Jazz plug every hole – NBC Sports
NBC Sports’ Dan Feldman is grading every team’s offseason based on where the team stands now relative to its position entering the offseason. A ‘C’ means a team is in similar standing, with notches up or down from there.
It took a year, but Mike Conley turned the Jazz into a championship contender. Utah outscored opponents by 16.7 points per 100 possessions with him on the floor – the best net rating any team had with a rotation regular last season. The Jazz (52-20) had their best record since the John Stockton-Karl Malone days.
Utah also lost to the Kawhi Leonard-less Clippers in the second round. In the final game, Terance Mann lit up the Jazz on 3-pointers while Rudy Gobert camped out in the paint and nominally guarded him.
Between the regular season and postseason, a clear offseason checklist emerged for Utah:
The Jazz went 4-for-4.
They re-signed Conley for $68.04 million over three years ($58 million guaranteed). That’s expensive for a 33-year-old with injury issues. But losing Conley would have been devastating. Capped out, Utah had no reasonable way to replace him.
The Jazz also used their taxpayer mid-level exception on a 2+1 contract for Rudy Gay, who can play every frontcourt position. Primarily a forward, Gay has become a viable small-ball center as the NBA has evolved. He can provide a different look, particularly in matchups that aren’t advantageous to Gobert.
Utah paying Conley and spending the mid-level exception was a pleasant surprise. The Jazz are well over the luxury-tax line.
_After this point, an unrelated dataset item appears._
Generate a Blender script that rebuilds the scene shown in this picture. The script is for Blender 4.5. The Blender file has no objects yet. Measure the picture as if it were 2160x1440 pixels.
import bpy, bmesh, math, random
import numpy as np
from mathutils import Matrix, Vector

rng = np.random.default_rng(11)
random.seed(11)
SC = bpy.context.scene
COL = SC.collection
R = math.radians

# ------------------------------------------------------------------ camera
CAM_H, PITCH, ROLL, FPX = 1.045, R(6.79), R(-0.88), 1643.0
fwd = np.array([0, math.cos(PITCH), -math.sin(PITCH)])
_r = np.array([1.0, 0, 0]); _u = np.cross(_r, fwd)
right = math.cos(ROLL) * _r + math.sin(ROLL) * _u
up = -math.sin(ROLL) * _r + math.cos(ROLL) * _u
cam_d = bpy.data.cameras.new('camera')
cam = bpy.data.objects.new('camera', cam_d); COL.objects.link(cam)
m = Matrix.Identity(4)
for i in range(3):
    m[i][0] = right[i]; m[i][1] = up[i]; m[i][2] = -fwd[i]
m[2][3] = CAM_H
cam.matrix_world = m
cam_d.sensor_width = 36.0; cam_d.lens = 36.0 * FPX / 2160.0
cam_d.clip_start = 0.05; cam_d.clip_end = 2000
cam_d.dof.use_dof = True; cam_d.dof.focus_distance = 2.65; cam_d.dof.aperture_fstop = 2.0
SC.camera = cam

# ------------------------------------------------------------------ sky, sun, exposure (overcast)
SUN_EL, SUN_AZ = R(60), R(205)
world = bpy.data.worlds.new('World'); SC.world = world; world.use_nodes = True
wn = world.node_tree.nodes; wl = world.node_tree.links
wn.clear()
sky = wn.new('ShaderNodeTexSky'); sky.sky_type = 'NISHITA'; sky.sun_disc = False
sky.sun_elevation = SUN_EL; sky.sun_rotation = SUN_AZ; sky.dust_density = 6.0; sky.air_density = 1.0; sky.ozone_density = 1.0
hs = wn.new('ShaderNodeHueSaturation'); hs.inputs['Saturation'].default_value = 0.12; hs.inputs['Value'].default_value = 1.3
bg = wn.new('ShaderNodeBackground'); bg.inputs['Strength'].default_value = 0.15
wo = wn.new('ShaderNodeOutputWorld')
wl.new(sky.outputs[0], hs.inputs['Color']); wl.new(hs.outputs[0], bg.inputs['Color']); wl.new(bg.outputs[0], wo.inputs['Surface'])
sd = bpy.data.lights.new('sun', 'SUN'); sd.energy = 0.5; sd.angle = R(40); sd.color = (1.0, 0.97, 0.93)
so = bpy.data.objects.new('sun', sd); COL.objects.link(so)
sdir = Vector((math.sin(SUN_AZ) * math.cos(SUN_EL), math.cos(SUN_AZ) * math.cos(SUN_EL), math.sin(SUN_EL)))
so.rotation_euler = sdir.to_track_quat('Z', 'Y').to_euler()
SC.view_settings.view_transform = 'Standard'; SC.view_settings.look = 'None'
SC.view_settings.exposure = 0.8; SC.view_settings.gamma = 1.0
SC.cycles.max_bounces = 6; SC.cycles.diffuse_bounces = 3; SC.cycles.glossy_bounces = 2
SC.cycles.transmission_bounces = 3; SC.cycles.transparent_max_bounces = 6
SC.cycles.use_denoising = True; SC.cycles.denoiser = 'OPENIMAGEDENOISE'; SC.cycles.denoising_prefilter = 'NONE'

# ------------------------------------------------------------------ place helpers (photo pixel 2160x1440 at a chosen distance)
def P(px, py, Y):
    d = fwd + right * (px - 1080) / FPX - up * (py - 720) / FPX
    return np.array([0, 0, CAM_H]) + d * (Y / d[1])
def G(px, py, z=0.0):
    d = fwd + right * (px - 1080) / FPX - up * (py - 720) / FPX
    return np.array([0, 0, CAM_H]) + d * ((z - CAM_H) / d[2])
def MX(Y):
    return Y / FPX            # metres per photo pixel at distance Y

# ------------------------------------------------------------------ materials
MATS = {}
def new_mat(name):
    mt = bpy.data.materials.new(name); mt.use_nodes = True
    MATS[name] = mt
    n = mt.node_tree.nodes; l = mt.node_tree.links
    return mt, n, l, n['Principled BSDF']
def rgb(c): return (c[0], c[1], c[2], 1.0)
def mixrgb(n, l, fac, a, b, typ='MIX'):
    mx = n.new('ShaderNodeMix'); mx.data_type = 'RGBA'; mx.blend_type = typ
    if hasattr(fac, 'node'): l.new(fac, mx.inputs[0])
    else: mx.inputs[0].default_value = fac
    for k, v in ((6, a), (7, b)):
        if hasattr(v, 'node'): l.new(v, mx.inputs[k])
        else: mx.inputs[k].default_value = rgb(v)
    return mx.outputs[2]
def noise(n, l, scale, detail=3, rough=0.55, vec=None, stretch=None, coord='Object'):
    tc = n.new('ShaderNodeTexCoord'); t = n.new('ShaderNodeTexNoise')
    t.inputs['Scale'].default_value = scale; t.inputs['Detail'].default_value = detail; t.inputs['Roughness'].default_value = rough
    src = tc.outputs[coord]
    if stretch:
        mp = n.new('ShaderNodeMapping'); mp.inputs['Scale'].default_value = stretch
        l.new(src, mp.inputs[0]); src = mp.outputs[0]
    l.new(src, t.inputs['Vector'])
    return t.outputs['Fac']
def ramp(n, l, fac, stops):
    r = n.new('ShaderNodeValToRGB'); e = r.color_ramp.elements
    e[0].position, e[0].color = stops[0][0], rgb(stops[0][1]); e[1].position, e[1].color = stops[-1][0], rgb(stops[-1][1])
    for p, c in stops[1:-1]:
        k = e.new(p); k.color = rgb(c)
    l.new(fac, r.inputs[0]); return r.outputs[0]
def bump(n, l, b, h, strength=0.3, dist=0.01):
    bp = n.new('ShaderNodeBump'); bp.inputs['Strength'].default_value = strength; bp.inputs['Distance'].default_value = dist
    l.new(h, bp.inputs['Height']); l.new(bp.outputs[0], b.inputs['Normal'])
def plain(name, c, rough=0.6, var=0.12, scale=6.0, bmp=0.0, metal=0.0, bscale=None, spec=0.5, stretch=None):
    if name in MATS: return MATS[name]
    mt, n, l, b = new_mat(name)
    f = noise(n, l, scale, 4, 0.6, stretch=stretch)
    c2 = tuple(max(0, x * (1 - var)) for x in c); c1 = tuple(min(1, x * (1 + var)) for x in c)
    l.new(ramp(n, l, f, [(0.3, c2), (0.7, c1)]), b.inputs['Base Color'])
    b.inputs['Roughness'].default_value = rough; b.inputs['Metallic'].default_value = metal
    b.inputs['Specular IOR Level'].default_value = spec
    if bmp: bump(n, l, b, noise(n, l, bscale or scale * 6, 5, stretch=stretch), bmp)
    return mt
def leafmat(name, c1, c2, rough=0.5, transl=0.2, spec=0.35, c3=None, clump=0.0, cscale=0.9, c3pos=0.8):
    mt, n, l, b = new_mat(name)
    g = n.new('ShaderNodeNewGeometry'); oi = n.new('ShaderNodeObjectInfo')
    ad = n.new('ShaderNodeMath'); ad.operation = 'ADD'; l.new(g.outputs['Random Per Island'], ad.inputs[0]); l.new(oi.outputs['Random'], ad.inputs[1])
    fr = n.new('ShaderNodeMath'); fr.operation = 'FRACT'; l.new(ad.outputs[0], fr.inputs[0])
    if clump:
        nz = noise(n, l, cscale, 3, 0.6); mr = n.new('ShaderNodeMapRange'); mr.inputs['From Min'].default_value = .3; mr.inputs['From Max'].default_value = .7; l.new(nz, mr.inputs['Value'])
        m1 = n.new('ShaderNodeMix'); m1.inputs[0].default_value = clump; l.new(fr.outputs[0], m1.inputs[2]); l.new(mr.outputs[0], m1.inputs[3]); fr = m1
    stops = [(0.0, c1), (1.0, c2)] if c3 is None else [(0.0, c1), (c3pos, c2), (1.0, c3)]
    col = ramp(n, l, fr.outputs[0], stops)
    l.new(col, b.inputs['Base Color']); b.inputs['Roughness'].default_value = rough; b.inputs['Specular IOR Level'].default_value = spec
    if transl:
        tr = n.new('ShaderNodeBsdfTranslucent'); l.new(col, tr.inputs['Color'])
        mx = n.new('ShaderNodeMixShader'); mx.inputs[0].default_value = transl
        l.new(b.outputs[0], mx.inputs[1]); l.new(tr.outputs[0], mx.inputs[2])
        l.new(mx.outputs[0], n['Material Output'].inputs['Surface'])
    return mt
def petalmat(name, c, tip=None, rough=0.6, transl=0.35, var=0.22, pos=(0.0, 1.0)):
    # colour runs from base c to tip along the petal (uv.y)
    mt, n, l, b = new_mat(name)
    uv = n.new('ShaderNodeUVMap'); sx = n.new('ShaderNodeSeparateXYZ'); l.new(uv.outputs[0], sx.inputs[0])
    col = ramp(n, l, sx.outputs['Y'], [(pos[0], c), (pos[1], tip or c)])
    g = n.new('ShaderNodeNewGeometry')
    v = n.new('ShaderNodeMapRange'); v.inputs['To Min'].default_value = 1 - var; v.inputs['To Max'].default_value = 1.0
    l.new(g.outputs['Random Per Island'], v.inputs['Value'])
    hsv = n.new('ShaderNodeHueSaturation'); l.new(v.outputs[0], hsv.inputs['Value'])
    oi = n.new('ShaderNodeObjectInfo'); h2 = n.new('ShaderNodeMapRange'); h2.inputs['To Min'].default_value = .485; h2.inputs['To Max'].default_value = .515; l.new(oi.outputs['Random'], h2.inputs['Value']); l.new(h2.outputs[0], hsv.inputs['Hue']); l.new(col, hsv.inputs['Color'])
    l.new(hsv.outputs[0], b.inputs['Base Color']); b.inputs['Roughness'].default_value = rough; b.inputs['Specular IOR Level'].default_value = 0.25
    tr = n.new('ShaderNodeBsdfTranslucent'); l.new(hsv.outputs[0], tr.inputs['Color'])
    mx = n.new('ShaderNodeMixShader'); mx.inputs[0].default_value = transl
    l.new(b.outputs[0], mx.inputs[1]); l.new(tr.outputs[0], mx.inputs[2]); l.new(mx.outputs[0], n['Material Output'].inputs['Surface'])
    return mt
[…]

They didn’t even trade helpful contributors Joe Ingles, Bojan Bogdanovic or Royce O’Neale to save money.
But Utah did make one financial concession, dealing a first-round pick to dump Derrick Favors onto the Thunder. Though that pick ideally would have been used to upgrade the roster, it was a reasonable financial decision. Favors’ effectiveness has been waning.
Still, the Jazz needed a center-sized backup center with Favors gone. Gay can’t handle the role full-time. Hassan Whiteside was a suitable Favors replacement for the minimum.
Utah also got Eric Paschall cheap in a trade with the Warriors. If nothing else, he’s a friend of star Donovan Mitchell. Paschall could crack the back end of the rotation, though.
No second-round point guard should be expected to contribute much, let alone quickly. But No. 40 pick Jared Butler has better odds than most – if healthy.
For a team that had a front-office shakeup, the Jazz look remarkably stable. It’d be nice if their stars, Mitchell and Gobert, ranked among the NBA’s very-best players. But Utah might have the least volatility among title contenders.
The Jazz had more room to downgrade than upgrade this season. Thanks to owner Ryan Smith’s spending, they did the latter.